NEW YORK: Oil prices fell on Wednesday, pressured by low economic activity in leading crude importer China and a surprise build in US crude inventories as oil producers ramped up output after following frigid weather earlier this month.
Prices were also pressured after US Energy Information Administration data showed weekly crude inventories rose by 1.2 million barrels last week, compared with analysts’ expectations for a 217,000 barrel draw.
Brent crude futures for March, which expire today, fell 78 cents, or about 0.9%, to $82.09 a barrel by 11:01 a.m. EST (1601 GMT). The more actively traded April contract was down $1.00, or about 1.2%, at $81.50.
US West Texas Intermediate crude futures lost $99, or roughly 1.3%, to $76.83. Both benchmarks fell by more than $1 a barrel earlier in the session.

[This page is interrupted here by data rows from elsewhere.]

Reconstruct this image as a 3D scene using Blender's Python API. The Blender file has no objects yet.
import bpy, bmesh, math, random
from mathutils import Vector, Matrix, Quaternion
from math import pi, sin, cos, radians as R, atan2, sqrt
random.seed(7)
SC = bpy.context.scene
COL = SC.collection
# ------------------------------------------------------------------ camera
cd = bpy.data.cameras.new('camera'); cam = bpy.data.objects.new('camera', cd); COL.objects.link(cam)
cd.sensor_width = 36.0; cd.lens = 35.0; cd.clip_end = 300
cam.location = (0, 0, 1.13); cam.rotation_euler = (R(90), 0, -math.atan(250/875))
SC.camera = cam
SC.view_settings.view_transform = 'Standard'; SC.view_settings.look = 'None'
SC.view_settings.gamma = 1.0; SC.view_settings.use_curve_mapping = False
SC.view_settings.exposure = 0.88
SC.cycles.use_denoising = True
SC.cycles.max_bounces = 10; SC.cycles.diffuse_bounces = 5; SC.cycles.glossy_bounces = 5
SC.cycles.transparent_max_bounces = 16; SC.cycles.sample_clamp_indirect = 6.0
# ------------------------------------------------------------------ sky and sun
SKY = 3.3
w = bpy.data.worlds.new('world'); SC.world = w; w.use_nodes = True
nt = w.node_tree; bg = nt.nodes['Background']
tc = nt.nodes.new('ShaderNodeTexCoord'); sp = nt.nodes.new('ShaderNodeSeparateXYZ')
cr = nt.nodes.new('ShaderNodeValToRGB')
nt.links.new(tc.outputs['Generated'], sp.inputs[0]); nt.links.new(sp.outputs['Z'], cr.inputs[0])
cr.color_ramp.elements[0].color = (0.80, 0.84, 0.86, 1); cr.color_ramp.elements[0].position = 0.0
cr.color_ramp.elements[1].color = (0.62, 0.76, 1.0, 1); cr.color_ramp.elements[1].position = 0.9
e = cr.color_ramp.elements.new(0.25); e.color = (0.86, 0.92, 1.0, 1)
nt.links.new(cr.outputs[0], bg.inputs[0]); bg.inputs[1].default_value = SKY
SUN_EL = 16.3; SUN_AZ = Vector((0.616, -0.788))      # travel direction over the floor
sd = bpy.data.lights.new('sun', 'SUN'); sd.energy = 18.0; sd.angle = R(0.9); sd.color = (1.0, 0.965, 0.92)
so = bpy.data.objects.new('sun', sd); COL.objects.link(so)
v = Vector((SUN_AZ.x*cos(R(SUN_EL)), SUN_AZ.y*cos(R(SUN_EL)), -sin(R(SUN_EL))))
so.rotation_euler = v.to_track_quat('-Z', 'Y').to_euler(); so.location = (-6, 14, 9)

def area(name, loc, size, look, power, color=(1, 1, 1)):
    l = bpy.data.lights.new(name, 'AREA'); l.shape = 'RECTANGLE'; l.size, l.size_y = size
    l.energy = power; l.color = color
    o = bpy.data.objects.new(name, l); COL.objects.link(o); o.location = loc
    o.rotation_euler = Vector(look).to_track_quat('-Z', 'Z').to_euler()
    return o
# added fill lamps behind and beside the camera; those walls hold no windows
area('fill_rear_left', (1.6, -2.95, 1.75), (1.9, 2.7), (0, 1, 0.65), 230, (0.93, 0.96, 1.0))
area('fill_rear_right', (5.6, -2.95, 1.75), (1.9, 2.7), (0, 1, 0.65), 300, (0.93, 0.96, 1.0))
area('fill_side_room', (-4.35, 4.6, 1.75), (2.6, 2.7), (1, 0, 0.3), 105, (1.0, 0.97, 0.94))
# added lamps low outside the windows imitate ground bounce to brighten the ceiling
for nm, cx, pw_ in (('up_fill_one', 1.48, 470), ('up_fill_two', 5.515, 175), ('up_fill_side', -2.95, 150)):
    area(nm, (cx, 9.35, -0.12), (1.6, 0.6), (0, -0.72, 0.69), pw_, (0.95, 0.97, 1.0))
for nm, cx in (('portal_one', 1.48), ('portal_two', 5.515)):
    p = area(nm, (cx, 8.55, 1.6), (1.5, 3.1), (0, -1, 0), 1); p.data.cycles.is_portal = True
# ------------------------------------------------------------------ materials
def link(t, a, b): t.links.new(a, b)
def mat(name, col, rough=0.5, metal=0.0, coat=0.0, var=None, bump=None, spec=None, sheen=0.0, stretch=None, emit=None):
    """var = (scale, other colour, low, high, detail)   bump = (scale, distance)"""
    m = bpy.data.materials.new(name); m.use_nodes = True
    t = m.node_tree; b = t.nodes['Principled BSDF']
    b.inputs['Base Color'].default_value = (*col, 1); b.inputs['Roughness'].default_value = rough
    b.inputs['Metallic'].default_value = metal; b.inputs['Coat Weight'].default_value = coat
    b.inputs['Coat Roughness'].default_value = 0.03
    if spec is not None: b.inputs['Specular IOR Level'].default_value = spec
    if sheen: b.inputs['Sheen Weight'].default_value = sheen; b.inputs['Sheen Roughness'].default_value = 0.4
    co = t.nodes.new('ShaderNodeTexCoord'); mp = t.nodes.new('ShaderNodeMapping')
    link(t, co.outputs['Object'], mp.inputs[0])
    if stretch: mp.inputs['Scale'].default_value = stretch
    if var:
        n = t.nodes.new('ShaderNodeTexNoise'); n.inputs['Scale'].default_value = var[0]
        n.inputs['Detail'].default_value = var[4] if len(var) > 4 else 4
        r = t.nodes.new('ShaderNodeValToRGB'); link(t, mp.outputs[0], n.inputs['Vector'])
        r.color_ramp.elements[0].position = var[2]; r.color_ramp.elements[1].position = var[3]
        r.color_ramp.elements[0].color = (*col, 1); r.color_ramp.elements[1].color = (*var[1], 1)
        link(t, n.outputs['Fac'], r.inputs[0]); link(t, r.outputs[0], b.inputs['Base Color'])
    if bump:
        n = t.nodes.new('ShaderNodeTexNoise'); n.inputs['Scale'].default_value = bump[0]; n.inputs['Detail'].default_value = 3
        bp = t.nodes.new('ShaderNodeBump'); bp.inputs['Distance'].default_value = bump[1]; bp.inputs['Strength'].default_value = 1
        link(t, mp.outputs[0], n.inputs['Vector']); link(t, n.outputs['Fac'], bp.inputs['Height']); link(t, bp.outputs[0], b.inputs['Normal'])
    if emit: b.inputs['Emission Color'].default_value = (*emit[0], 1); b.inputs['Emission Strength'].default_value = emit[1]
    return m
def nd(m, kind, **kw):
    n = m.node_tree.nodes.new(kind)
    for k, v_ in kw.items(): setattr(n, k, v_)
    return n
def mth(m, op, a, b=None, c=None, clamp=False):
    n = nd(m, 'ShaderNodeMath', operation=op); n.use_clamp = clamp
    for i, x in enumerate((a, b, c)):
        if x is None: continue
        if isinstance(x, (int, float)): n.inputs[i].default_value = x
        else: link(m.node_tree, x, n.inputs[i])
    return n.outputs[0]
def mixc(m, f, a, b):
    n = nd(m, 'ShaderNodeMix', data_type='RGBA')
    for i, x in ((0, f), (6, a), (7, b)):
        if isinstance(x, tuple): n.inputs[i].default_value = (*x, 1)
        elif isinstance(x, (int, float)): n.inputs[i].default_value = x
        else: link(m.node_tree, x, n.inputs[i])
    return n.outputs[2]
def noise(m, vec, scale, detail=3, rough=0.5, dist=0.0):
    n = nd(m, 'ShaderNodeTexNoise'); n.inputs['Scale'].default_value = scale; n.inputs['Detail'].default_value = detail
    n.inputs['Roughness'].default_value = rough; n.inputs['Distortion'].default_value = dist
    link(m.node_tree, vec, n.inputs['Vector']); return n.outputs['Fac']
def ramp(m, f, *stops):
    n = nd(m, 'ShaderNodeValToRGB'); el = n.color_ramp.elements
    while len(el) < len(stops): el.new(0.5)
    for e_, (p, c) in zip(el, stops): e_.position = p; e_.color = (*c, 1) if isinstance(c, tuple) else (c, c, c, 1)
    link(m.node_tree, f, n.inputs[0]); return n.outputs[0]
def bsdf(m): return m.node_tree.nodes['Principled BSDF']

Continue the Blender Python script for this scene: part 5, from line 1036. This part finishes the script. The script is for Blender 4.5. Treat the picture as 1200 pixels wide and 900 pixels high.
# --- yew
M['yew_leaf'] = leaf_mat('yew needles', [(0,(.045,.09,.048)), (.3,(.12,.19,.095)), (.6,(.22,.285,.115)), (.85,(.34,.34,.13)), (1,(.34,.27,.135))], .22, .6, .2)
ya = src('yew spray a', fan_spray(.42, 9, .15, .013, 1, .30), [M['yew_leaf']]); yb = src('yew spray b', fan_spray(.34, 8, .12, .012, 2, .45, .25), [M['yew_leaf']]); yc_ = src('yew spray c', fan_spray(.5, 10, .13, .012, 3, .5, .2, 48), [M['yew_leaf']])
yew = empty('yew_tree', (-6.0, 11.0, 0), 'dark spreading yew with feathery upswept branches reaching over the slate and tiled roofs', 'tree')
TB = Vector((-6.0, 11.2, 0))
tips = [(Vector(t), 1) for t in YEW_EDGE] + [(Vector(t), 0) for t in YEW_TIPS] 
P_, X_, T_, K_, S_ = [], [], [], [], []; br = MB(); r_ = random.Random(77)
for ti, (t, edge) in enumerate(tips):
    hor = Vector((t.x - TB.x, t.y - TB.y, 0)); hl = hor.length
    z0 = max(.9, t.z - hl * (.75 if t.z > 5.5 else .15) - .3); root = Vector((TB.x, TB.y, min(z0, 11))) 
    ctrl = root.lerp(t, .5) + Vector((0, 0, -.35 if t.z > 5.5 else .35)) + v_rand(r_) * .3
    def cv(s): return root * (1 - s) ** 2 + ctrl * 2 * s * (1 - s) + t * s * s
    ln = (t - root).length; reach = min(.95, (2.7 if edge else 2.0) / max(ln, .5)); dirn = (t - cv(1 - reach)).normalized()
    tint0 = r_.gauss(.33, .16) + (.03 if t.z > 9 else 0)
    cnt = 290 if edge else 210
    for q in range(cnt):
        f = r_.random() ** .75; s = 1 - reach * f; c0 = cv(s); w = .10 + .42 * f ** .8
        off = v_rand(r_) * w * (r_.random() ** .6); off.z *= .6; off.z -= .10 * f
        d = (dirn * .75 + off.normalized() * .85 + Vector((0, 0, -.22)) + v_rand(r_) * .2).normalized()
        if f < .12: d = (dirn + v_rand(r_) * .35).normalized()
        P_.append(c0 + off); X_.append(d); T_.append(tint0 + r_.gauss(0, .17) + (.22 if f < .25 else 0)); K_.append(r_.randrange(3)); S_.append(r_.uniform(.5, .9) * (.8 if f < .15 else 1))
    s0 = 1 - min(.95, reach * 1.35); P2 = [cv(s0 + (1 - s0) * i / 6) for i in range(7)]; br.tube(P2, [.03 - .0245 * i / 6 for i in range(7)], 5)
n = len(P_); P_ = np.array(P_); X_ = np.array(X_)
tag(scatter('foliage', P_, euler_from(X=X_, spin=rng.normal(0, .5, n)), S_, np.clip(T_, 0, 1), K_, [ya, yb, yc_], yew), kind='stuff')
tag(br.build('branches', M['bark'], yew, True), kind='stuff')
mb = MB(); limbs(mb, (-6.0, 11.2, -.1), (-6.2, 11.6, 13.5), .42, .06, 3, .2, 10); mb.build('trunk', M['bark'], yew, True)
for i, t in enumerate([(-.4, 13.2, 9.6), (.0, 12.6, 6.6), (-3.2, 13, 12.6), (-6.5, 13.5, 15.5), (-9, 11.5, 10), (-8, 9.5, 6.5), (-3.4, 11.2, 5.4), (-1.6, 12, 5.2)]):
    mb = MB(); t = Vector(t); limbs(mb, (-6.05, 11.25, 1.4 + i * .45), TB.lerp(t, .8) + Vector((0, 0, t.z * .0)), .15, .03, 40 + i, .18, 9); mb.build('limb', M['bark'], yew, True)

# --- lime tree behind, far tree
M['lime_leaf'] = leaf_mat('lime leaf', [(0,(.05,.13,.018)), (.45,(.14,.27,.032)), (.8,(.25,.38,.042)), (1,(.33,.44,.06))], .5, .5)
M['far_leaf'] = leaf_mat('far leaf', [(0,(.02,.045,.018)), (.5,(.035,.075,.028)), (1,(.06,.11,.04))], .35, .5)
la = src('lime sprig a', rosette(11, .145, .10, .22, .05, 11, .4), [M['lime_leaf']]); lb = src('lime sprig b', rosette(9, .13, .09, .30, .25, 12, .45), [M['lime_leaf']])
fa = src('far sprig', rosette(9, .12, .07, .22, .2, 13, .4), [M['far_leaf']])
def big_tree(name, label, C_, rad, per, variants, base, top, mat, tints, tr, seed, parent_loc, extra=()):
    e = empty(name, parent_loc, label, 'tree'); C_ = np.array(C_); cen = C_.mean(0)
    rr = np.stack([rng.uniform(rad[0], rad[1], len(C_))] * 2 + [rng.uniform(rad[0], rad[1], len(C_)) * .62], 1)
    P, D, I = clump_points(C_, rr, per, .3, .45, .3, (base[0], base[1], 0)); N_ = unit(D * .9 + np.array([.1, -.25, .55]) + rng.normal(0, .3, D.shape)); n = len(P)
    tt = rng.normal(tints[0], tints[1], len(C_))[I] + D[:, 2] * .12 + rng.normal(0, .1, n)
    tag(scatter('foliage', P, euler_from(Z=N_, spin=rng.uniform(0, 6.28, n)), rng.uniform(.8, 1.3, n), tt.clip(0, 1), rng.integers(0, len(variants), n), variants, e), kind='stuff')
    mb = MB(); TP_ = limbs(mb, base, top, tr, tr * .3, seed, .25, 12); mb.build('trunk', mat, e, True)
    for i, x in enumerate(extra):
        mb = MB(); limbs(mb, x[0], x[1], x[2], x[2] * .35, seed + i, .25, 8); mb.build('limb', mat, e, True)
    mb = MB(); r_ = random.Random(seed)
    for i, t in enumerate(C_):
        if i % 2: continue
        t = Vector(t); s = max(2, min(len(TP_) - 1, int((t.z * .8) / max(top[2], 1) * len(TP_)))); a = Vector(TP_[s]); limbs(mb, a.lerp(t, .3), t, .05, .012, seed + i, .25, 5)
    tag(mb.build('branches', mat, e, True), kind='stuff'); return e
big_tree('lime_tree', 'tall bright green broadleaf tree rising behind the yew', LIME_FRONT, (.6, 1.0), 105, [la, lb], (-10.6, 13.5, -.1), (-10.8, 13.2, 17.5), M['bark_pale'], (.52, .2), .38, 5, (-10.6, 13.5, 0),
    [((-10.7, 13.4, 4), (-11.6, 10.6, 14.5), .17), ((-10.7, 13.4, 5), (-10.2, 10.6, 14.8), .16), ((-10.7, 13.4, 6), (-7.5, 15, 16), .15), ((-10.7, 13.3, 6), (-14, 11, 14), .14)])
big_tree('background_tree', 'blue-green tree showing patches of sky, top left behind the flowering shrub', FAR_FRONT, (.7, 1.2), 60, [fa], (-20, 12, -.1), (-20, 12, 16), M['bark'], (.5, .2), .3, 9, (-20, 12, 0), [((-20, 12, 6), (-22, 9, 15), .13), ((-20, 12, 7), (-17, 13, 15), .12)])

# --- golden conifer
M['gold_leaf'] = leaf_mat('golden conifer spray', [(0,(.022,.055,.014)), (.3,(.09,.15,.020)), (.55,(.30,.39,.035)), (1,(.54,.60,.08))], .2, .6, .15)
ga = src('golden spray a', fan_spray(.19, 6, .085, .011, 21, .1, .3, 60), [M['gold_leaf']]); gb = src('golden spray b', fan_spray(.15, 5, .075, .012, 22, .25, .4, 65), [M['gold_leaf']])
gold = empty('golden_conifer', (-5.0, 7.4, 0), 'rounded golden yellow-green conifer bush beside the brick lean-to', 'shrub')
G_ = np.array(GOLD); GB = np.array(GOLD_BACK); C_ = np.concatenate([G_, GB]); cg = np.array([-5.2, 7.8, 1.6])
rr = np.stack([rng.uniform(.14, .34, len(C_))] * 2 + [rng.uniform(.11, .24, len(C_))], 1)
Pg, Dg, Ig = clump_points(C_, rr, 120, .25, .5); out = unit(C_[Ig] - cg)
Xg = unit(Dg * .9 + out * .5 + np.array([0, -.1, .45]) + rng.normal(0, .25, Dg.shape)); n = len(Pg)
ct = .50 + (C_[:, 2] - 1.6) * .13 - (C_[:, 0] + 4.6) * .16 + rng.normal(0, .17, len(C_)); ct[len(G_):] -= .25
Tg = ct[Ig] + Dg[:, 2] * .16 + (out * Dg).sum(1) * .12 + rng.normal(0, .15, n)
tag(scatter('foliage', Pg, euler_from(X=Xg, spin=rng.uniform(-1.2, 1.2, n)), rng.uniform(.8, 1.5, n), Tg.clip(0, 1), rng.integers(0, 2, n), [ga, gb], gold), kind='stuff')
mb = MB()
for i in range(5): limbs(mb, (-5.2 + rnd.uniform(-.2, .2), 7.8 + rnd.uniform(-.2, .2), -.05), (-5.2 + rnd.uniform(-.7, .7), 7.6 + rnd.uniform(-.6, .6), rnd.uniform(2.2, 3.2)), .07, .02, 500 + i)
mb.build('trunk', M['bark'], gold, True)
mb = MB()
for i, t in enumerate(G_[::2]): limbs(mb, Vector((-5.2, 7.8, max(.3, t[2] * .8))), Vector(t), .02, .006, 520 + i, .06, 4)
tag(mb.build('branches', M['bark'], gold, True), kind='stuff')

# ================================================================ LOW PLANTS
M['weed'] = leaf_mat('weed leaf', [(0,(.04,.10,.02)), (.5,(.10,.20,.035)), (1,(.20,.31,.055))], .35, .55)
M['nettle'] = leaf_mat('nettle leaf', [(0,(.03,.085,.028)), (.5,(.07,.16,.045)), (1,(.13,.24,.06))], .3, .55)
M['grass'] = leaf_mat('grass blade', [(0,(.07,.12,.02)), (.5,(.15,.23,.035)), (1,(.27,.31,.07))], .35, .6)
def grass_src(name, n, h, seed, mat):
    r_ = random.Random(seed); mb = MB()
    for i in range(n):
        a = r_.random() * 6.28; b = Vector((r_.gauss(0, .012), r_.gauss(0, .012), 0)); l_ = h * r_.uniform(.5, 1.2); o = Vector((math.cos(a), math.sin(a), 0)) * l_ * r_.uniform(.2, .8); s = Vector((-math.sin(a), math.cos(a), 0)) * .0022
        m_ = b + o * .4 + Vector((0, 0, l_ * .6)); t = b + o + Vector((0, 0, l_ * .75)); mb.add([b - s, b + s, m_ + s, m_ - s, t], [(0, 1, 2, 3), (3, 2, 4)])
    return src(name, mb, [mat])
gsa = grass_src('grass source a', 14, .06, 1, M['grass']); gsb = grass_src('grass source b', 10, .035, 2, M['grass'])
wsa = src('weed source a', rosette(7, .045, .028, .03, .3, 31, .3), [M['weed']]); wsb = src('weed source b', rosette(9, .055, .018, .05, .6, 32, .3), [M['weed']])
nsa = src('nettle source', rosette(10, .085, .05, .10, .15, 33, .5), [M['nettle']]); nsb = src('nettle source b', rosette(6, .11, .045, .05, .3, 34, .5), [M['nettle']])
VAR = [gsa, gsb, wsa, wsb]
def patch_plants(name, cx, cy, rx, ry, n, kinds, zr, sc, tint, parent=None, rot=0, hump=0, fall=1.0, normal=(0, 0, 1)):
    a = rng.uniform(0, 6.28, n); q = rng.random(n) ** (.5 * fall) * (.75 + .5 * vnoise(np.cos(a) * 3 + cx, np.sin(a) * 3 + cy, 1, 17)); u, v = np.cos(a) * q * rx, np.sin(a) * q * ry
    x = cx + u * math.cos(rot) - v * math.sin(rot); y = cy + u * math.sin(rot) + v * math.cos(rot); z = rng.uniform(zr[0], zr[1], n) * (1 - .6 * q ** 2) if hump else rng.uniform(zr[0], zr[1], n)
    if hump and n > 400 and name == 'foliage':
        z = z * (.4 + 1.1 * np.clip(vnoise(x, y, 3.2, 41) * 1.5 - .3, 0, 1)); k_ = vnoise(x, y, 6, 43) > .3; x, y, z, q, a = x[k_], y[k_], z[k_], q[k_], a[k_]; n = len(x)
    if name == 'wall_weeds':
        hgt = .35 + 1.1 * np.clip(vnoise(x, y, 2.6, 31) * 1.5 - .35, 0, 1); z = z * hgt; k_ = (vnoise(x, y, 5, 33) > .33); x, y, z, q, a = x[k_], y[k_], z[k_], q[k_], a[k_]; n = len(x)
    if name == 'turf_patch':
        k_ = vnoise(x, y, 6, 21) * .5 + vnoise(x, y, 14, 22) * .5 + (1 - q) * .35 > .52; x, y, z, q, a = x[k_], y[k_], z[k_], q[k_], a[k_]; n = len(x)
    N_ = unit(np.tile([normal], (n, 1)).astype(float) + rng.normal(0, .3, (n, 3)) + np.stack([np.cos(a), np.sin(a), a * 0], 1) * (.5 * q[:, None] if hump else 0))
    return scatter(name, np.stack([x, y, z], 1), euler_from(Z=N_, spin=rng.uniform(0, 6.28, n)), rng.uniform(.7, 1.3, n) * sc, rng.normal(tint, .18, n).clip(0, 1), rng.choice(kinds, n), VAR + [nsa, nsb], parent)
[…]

US refiners emerged from output cuts driven by cold weather, US crude runs fell to their lowest level since January 2023, as refinery utilization rates dipped by 2.6 percentage points in the week to 82.9%, according to the EIA. “Refiners are going to be in no hurry to rush back to levels above 90%,” said Bob Yawger, director of energy futures at Mizuho.
Manufacturing activity in China, the world’s second-largest economy, contracted a fourth straight month in January, an official factory survey showed on Wednesday.
The latest sign of the country’s broader economy struggling to regain momentum came days after a court ordered the liquidation of troubled property developer China Evergrande . The real estate sector accounts for a quarter of China’s GDP.
Major forecasters, including the Organization of the Petroleum Exporting Countries (OPEC), see oil demand growth in 2024 driven primarily by Chinese consumption.
“The factory data confirms our view that China, at least for now, is an impediment to global oil demand growth,” said Tamas Varga of oil broker PVM.
In other demand-dampening news, US policymakers are expected to keep interest rates unchanged this week. Economist predictions suggest that a cut is unlikely before June, given continuing strength in household spending and uncertainty over the economic outlook.
The Israel-Hamas war, meanwhile, has expanded to a naval conflict in the Red Sea between the United States and Iran-aligned Houthi militants.
While that has disrupted oil and natural gas tanker shipping, which is driving up delivery costs and starting to affect oil supplies, a Reuters poll suggested that record production in the West and slow economic growth will keep a lid on prices and limit any geopolitical risk premium.